The explanation for these plans is that voters deserve to know what a candidate would do if elected president. But highly detailed plans don’t tell us that. Nor does the ability to assign some staffers to produce a plan indicate the skills necessary to serve as president. The plans put forward in the primaries are long forgotten by Inauguration Day.

That’s what happened after the Democratic primary-campaign battle over health plans in 1992. Bob Kerrey moved first, taking the left-wing position of support for a single-payer system. Paul Tsongas embraced the centrist, technocratic fix known as managed competition. Under pressure to produce a plan, Bill Clinton half-heartedly wrote one based on the “pay or play” idea, which would require employers either to cover all their workers or pay a tax.

But when Mr. Clinton, as president, unveiled his actual health plan more than a year later, it looked a lot like Mr. Tsongas’s. Meanwhile, Mr. Kerrey forgot his previous embrace of single-payer and became a critic from the right of President Clinton’s Tsongas-like plan. This isn’t evidence that politicians are deceitful or willfully break their promises. They were promises that shouldn’t have been made in the first place.

We don’t give our presidents total power to enact policy. They have to work with a Congress made up of people with their own views and constituencies. Does anyone really think that a plan cooked up by a bunch of smart 20-somethings after a couple of all-nighters amid the empty pizza boxes and pressures of a campaign is superior to what could be developed with the full resources of the federal government and open Congressional hearings and debate?

Democratic primary voters are infatuated with the idea of plans, not the plans themselves. We like to think that we vote based on our rational analysis of issues and ideas, not on such tawdry matters as personality. So we insist that candidates produce plans to show that they are as serious as we like to think we are.
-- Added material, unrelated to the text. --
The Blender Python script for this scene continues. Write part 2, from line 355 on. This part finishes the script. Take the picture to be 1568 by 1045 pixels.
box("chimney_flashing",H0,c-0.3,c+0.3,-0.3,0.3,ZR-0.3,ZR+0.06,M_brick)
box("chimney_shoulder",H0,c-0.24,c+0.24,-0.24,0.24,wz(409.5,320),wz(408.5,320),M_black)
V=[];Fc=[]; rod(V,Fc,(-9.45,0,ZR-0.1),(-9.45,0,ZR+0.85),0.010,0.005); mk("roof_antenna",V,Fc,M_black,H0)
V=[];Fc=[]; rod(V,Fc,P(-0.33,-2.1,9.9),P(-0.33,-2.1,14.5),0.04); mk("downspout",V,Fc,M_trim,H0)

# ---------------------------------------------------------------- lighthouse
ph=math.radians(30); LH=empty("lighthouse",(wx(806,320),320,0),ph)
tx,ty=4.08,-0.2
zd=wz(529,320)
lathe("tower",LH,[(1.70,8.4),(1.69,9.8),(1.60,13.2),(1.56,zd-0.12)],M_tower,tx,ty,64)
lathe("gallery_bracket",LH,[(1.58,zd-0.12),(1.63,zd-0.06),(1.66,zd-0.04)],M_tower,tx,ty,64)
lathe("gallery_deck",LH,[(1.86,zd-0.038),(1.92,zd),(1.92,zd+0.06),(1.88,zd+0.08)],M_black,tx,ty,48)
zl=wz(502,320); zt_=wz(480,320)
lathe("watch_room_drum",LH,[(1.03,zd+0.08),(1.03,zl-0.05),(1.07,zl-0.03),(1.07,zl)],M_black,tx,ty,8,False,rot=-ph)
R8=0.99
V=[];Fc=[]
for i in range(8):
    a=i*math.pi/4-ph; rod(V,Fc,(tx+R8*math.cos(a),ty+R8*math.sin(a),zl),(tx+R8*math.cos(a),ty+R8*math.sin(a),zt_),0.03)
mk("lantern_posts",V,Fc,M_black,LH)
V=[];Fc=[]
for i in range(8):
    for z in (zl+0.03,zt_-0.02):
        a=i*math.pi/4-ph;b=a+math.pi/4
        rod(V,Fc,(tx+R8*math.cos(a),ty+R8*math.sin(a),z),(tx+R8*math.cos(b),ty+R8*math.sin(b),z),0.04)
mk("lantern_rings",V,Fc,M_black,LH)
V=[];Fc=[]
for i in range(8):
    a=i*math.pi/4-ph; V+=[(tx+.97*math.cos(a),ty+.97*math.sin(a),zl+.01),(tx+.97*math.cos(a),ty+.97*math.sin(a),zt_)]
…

Voters mistakenly use the level of detail in a plan as a clue to the candidate’s level of commitment to solving a problem. But what we really need are clues to character.

Democrats should just state their principles, explain their reasoning, and describe their basic goals for health care or poverty. In a recent Democratic debate, Hillary Rodham Clinton almost did. “The most important thing is not the plan,” she said. “We’re all talking pretty much about the same things.” What is crucial, she added, is that “you’ve got to have the political will.”

And yet, any day now, Mrs. Clinton will issue the second part of a health care plan so detailed it had to come in installments. If only she and the other candidates had the political will to admit that, should they win, they don’t know exactly what they will do.